Greens call for end to property negative gearing to help with housing affordability
THE AUSTRALIAN Greens want negative gearing abolished on new housing investments, saving nearly $3 billion over four years.
THE GREENS want negative gearing abolished on new housing investments, saving nearly $3 billion over four years.
The party has had the proposal costed by the independent Parliamentary Budget Office, arguing generous subsidies to investors have driven up the cost of housing.
“We don’t think this should continue into the future — $3 billion we could be spending on housing affordability and housing the homeless,” deputy Greens leader Scott Ludlam told ABC radio on Sunday.
“I don’t think it’s fair that low and middle income taxpayers should be subsidising property investors and that’s really at the heart of why we’re making this proposal,” he said.
Senior Labor frontbencher Anthony Albanese said the government needed to consider the supply side of housing and not just tax.

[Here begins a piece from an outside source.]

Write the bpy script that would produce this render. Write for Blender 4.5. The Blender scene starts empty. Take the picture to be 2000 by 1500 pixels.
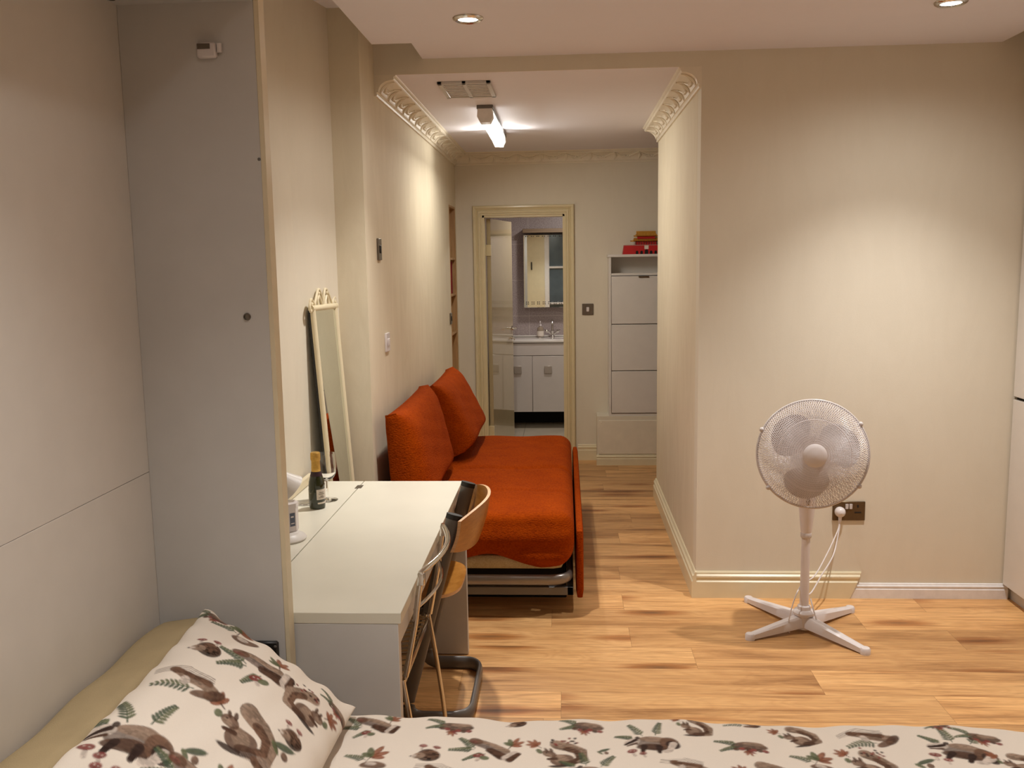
import bpy, bmesh, math, random
import numpy as np
from mathutils import Vector, Matrix

random.seed(7)
rng = np.random.default_rng(11)
S = bpy.context.scene
COL = S.collection
PI = math.pi

# ------------------------------------------------------------------ camera, world, exposure
F_PX, YAW, PITCH, ROLL, EYE = 1771.24, 0.0593, 0.1333, 0.0158, 1.62
cam = bpy.data.cameras.new('camera')
cam.sensor_width = 36.0
cam.lens = F_PX * 36.0 / 2000.0
cam.clip_start = 0.02
cam_o = bpy.data.objects.new('camera', cam)
COL.objects.link(cam_o)
fw = Vector((-math.sin(YAW) * math.cos(PITCH), math.cos(YAW) * math.cos(PITCH), -math.sin(PITCH)))
rt = Vector((math.cos(YAW), math.sin(YAW), 0))
upv = rt.cross(fw)
c_, s_ = math.cos(ROLL), math.sin(ROLL)
r2 = rt * c_ - upv * s_
u2 = upv * c_ + rt * s_
cam_o.matrix_world = Matrix(((r2.x, u2.x, -fw.x, 0), (r2.y, u2.y, -fw.y, 0), (r2.z, u2.z, -fw.z, EYE), (0, 0, 0, 1)))
S.camera = cam_o
w = bpy.data.worlds.new('world')
S.world = w
w.use_nodes = True
w.node_tree.nodes['Background'].inputs[0].default_value = (0.9, 0.85, 0.8, 1)
w.node_tree.nodes['Background'].inputs[1].default_value = 0.0
S.view_settings.view_transform = 'Standard'
S.view_settings.look = 'None'
S.view_settings.gamma = 1.0
S.view_settings.exposure = 0.0
S.view_settings.use_curve_mapping = False
DOWNLIGHT_W, DOWNLIGHT_COL = 128.0, (1.0, 0.975, 0.945)
TUBE_W, TUBE_COL = 1.0, (1.0, 0.97, 0.90)


# ------------------------------------------------------------------ materials
def s2l(c):
    return tuple((x / 12.92 if x <= 0.04045 else ((x + 0.055) / 1.055) ** 2.4) for x in c)


def rgb(r, g, b):
    return s2l((r / 255, g / 255, b / 255)) + (1.0,)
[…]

“You would have to look as to whether any changes would have an impact in terms of supply, in terms of investment in housing,” he told Sky News.
He said not all people benefiting from negative gearing are big investors, many are “mum and dad” investors.
The Chief Economist at Bank of America Merrill Lynch Saul Eslake says more than 90 per cent of geared investment went toward established property, Sky News reports.
He said geared investment inflated house prices.
Mr Eslake also warned that around 15 per cent of voters were negative gearers, which poses a conundrum for politicians.
“No government or party aspiring to be in government could afford to alienate such a large section of the electorate,” he said.
The debate comes amid suggestions Sydney is in the midst of a housing bubble.
But Assistant Treasurer Josh Frydenberg believes there is no housing bubble in Sydney.
John Fraser last Monday told a senate hearing in Canberra that Sydney and wealthier parts of Melbourne are “unequivocally” in a housing bubble.
Mr Frydenberg told the ABC he didn’t think that was the case, arguing “housing prices have gone up, but it went up higher in the early 2000s.”